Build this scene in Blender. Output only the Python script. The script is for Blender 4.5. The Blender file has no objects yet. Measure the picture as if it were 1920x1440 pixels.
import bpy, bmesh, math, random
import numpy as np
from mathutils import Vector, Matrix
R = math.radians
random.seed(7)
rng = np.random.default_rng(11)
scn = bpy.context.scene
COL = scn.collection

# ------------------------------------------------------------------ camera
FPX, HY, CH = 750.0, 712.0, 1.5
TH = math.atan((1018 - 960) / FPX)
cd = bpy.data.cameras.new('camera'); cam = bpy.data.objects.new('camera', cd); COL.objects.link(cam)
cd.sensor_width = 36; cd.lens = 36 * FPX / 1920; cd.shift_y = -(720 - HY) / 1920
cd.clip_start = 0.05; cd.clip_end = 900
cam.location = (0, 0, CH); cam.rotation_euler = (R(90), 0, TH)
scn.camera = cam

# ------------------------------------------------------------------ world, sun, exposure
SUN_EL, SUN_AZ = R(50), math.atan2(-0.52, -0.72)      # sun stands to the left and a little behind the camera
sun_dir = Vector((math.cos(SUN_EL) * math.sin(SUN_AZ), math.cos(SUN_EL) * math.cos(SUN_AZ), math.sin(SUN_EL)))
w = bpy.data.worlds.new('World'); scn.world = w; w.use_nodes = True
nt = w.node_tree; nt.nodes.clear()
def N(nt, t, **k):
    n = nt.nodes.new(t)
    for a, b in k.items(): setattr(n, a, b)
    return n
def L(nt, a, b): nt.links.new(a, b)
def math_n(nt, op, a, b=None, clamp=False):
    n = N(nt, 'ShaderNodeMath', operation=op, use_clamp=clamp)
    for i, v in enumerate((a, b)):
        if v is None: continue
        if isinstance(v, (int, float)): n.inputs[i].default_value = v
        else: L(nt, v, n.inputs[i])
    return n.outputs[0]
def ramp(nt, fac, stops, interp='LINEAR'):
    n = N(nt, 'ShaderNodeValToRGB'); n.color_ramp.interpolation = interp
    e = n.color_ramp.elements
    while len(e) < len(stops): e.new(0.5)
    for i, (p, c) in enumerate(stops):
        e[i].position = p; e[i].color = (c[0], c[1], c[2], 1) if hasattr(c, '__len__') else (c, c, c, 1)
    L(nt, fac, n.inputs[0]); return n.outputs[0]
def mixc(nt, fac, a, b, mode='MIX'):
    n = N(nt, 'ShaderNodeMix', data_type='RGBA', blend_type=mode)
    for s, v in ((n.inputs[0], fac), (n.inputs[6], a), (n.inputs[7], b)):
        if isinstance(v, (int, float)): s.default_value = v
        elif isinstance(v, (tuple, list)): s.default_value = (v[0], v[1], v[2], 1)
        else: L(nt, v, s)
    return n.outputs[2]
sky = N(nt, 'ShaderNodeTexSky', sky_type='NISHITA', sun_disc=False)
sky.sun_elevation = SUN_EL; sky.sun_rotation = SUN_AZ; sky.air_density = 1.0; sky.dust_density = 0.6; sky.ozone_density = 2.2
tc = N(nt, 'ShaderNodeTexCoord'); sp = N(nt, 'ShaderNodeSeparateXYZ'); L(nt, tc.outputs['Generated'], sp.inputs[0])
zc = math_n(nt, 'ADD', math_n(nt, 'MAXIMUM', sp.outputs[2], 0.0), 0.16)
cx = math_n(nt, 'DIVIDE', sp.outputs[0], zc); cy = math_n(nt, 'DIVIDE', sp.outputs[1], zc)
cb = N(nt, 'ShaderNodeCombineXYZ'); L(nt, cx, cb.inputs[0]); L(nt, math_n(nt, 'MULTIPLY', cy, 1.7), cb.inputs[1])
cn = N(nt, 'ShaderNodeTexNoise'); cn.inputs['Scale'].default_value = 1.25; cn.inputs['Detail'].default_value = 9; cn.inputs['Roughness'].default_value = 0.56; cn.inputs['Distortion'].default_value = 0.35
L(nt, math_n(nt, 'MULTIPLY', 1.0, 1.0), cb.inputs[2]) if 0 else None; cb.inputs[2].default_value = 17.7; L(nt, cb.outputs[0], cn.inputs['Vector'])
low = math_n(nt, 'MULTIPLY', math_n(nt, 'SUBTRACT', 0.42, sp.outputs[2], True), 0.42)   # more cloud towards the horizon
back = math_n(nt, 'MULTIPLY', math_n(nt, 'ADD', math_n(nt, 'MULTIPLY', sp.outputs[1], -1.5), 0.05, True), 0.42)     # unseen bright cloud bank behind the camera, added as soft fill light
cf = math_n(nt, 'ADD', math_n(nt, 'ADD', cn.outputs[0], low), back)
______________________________
» WRITTEN TASK
Everything from the first line of the data through the line containing "scn.camera = cam" should be echoed exactly. Add nothing.

» FULL RESPONSE
Build this scene in Blender. Output only the Python script. The script is for Blender 4.5. The Blender file has no objects yet. Measure the picture as if it were 1920x1440 pixels.
import bpy, bmesh, math, random
import numpy as np
from mathutils import Vector, Matrix
R = math.radians
random.seed(7)
rng = np.random.default_rng(11)
scn = bpy.context.scene
COL = scn.collection

# ------------------------------------------------------------------ camera
FPX, HY, CH = 750.0, 712.0, 1.5
TH = math.atan((1018 - 960) / FPX)
cd = bpy.data.cameras.new('camera'); cam = bpy.data.objects.new('camera', cd); COL.objects.link(cam)
cd.sensor_width = 36; cd.lens = 36 * FPX / 1920; cd.shift_y = -(720 - HY) / 1920
cd.clip_start = 0.05; cd.clip_end = 900
cam.location = (0, 0, CH); cam.rotation_euler = (R(90), 0, TH)
scn.camera = cam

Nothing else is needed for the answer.